Ломаного гроша не стоит для Ницше самая глубокомысленная истина, если к ней пришел человек с обложенным языком и дурным запахом изо рта, сиднем сидящий за своим письменным столом. Пусть мускулы быстрее погонят по телу оживившуюся кровь, пусть научится глубоко дышать грудь, пусть много кислорода прихлынет к мозгу, пусть "веселым" станет кишечник - вот тогда с этим человеком можно будет и побеседовать. "Сидячая жизнь есть истинный грех против духа святого", - говорит Ницше. И Заратустра учит: "Поистине, друзья мои, дух есть желудок!"
Дух есть желудок... Так вот оно что! Вот к чему сводятся все великие томления и искания духа, таинственные бездны жизни и ее потрясающие ужасы! Да ведь это, пожалуй, совсем то же самое, что у Мечникова: человеку нужно вырезать толстую и слепую кишку, кормить его простоквашею с болгарскими бациллами, - и он станет "оптимистом". Какая пошлость!

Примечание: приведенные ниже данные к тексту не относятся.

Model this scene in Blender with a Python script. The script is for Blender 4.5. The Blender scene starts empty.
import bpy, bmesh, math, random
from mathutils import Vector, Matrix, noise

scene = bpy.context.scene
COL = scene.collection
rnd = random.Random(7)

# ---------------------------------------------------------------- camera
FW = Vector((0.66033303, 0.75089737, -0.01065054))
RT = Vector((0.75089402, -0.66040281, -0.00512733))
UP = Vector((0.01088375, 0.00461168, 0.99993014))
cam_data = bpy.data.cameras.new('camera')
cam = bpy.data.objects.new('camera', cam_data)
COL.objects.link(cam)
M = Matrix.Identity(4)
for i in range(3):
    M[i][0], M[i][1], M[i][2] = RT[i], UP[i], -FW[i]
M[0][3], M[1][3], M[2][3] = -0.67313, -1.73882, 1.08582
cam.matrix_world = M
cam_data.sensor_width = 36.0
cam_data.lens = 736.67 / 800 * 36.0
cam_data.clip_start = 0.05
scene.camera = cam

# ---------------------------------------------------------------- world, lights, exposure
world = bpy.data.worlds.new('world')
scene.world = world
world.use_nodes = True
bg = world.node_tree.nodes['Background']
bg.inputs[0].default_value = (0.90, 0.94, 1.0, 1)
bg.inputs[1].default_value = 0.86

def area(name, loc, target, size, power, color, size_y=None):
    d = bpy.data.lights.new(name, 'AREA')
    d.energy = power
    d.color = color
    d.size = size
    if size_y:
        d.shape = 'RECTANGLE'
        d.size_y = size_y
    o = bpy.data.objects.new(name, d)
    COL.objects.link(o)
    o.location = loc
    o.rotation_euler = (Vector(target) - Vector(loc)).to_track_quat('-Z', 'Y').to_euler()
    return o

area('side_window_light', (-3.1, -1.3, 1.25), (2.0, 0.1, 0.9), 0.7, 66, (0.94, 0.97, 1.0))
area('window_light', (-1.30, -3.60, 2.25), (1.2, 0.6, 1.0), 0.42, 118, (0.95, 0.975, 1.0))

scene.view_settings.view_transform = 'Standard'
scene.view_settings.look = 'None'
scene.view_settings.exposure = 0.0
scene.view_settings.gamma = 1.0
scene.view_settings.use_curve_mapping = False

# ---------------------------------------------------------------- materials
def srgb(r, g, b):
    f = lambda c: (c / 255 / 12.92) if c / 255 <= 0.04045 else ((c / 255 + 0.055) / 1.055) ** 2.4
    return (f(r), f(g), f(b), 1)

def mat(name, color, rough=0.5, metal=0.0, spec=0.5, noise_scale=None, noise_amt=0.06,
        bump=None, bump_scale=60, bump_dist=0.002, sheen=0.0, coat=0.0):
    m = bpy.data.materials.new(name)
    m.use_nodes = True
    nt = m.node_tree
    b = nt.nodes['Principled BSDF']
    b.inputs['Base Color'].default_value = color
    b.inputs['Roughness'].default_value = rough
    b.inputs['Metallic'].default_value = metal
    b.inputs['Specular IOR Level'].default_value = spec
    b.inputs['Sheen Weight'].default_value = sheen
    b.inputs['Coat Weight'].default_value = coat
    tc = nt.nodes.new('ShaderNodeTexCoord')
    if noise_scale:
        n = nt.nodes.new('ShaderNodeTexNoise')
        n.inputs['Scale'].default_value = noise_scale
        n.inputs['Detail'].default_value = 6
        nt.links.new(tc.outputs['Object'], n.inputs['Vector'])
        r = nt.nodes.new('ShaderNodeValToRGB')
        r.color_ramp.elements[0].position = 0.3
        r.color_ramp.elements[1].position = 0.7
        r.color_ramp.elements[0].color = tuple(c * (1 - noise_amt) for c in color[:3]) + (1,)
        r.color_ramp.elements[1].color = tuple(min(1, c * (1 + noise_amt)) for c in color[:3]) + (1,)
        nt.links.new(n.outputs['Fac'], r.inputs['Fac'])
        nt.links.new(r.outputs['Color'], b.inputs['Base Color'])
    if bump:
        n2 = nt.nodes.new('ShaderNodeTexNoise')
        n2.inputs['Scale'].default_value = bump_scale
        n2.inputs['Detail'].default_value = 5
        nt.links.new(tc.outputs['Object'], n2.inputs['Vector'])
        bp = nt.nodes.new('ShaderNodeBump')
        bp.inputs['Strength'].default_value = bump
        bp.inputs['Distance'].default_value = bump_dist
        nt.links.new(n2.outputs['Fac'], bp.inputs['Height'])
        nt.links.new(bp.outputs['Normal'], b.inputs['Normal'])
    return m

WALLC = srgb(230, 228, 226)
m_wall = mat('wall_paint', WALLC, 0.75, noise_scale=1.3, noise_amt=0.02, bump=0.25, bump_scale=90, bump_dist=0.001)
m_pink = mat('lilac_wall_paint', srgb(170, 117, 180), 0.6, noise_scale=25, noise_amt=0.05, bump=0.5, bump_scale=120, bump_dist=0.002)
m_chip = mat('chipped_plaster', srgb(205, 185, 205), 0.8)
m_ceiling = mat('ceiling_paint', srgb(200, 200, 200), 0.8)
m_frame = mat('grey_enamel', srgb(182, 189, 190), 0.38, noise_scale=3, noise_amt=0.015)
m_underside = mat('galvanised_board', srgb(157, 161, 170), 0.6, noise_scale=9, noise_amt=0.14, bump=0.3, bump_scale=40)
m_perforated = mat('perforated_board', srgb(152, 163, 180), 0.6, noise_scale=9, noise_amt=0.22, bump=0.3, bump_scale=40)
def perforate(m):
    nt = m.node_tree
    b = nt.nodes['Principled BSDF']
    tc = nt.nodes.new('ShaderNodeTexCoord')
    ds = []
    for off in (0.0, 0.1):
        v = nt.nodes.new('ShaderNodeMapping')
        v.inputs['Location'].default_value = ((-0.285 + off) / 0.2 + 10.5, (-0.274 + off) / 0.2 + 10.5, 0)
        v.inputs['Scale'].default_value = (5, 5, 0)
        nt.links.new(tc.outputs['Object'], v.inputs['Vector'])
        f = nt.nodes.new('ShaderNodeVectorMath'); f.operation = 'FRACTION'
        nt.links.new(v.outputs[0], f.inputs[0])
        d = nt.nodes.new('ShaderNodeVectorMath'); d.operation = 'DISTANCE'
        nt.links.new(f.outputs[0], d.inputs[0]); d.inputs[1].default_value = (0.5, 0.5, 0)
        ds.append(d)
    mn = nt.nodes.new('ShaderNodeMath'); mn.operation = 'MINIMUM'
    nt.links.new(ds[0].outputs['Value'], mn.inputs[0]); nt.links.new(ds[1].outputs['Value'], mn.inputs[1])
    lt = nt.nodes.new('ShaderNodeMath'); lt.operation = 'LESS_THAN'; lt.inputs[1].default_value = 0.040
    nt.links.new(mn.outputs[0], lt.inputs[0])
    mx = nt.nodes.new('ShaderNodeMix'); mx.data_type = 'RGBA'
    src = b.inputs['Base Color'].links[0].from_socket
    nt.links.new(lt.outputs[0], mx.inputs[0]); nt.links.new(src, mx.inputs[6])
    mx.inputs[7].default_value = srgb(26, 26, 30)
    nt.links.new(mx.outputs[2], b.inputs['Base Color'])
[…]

Декадент презрительно кривит губы и ополчается на защиту великих запросов и переживаний человеческого духа.
Смотрим в горящие бездны,
Что-то хотим разгадать,
Но усилья ума бесполезны,
Нам ничего не узнать.
Съевший в науках собаку
Нам говорит свысока,
Что философии всякой
Ценнее слепая кишка,
Что благоденствие наше
И ума плодотворный полет
Только одна простокваша
Нам несомненно дает...
Разве же можно поверить
В эту слепую кишку?
Разве же можно измерить
Кишкою всю нашу тоску?
Именно с таким остроумием в шестидесятых и семидесятых годах папаши высмеивали своих сыновей-гимназистов, поклонников Бюхнера и Фейербаха. Но пусть читатель не смущается убогостью этого остроумия: стихотворение принадлежит одному из талантливейших наших декадентов. Характерно в нем это глубочайшее презрение к телу в его таинственном и могучем влиянии на дух человека. По этому презрению Ницше сразу и безошибочно узнавал декадента. "Когда отклоняют серьезность самосохранения и увеличения силы тела, т. е. жизни, когда из бледной немочи конструируют идеал, то что же это, как не рецепт декаданса?" - спрашивает он.
Кто презирает тело, с теми Ницше не желает иметь ничего общего, с теми ему совсем не по дороге.
"В самой вашей глупости и презрении вы, презиратели тела, служите вашему "Сам". Я говорю вам: ваше "Сам" хочет умереть и отвращается от жизни".